Silvinia Brito Duarte é professora de filosofia e sociologia da rede estadual do Rio de Janeiro (RJ). Ao entrar pela primeira vez em uma sala do sétimo ano do ensino fundamental, deparou-se com um menino chorando, que pediu para ir ao banheiro. “Quando ele saiu, a representante da turma disse: ‘não se preocupe, professora. Ele é ‘viadinho’ e chora toda vez que alguém mexe com ele. Fiquei chocada”, relata.
Situação parecida foi vivenciada por Vinicius Mena, graduando de pedagogia e participante do Programa Institucional de Bolsas de Iniciação à Docência (Pibid). “Eu estagiava em um terceiro ano do ensino fundamental da rede municipal de Guarulhos (SP), onde uma dupla de alunos perseguia diariamente uma menina tímida, sem que a professora agisse”, relembra.
As duas situações trouxeram um desafio específico para os educadores: como lidar com os alunos que praticam o bullying ̶ os chamados “bullies”. Para a professora do departamento de psicologia da educação da Universidade Estadual Paulista (Unesp-Araraquara), Luciene Regina Paulino Tognetta, o primeiro passo para o docente é entender o que a criança que age assim tenta comunicar por meio do seu comportamento.
“Geralmente, o agressor tem a necessidade de buscar boa imagem de si e não sabe fazer por outro instrumento a não ser rebaixando os outros. Ele não sabe lidar com os conflitos internos que tem”, destaca. “Também possui uma hierarquia de valores invertida: acha melhor ser opressor do que ser justo, solidário e tolerante à diferença. Falta-lhe ainda sensibilidade moral: reconhece que causa a dor, mas não se mostra sensível a mesma. Por fim, outras características relacionadas: o agressor pode gostar de agir buscando limites e vir de família negligente”, apresenta.
O bullie, contudo, não deve ser considerado doente. “O que ele faz é humano e, na grande maioria das vezes, não há traços de psicopatia”, desmistifica.
Intervenção contínua
Para lidar com o problema em sua escola, Silvinia Duarte cursou uma especialização em educação e sexualidade e passou a conversar com os alunos sobre orientação sexual e identidade de gênero de forma preventiva.

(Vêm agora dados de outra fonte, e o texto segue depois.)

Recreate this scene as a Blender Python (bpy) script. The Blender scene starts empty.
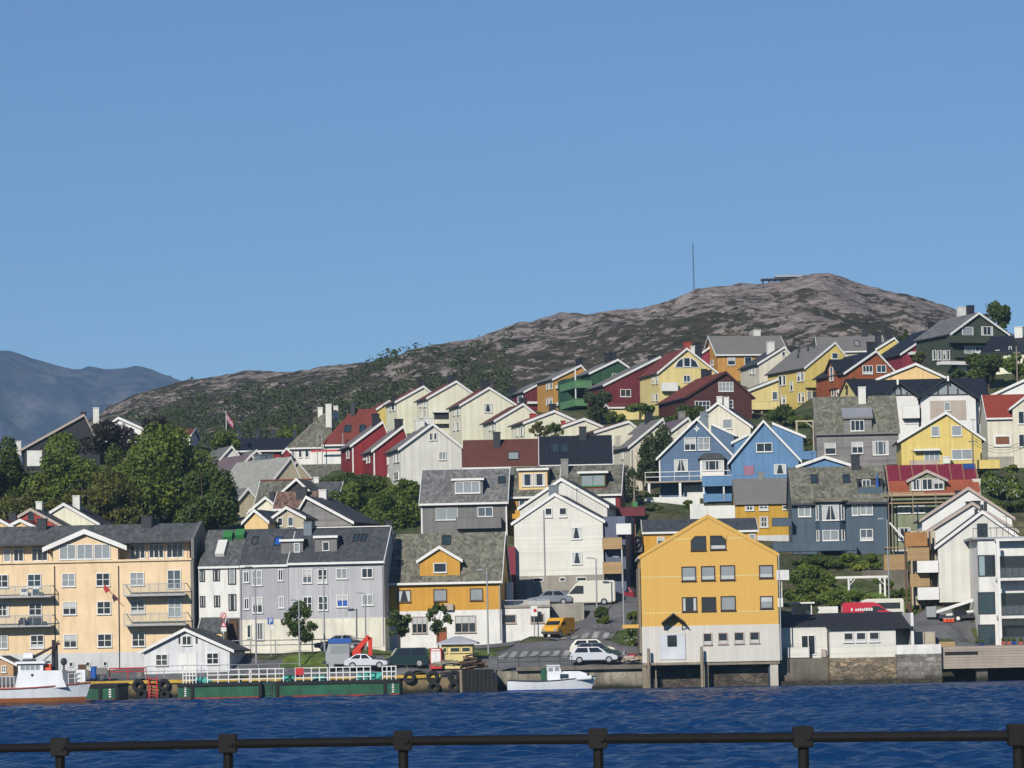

Vinicius Mena trabalhou com a classe a partir do Teatro do Oprimido, um método teatral que objetiva a transformação da realidade por meio do diálogo. “Coloquei um grupo para representar situações de agressões vividas no bullying. Antes da cena terminar, eu a pausava e perguntava para a plateia como eles resolveriam aquele conflito. Nesse processo, foi fundamental não dizer que estávamos trabalhando o bullying, mas deixar eles próprios identificarem a agressão e a melhor forma de resolvê-la”, descreve.
Já a professora Mayara Namindome, que atua no ensino fundamental I da rede municipal de São Paulo (SP), investe em conversas sobre o respeito às diferenças. “Mas, infelizmente, nem sempre elas são suficientes para impedir que essa prática aconteça”, confessa.
Segundo Tognetta, ao contrário dos conflitos escolares corriqueiros, o bullying não é solucionado com uma única intervenção. “Não dá certo chamar os envolvidos e usar a mediação”, adverte. Para ela, o primeiro passo é usar medidas de contenção para que o agressor não cause mais sofrimento. Na sequência, elaborar perguntas assertivas que estimulem o bullie a relatar por si próprio o seu comportamento e a pensar sobre como reverter a questão.
“Para completar, as temáticas que devem envolver os diversos trabalhos com o agressor é: sensibilidade ao diferente; abordar valores morais, como o que eu desejo para a escola, quais são os sujeitos que admiro e onde coloco minha energia; e perceber que agressão não é um valor admirado por aquele grupo social”, recomenda.
Para a doutoranda em psicologia social e pesquisadora de alunos que praticam bullying, Zeimara de Almeida Santos, a empatia e habilidades de resolver conflitos devem pautar as intervenções com a criança agressora. “A forma de se colocar no lugar do outro é uma habilidade social essencial e que ela provavelmente não adquiriu. Além disso, estimular a expressão de sentimentos e a defesa de opiniões e direitos sem precisar agredir ou desrespeitar o outro é de grande valia”, assinala.
Por fim, além do agressor, os alunos espectadores também precisam de iniciativas para entenderem que o valor da tolerância deve ser o mais forte nas relações. “Para que, caso outra situação de bullying ocorra na frente deles, eles possam se indignar e ficar do lado do mais fraco”, finaliza.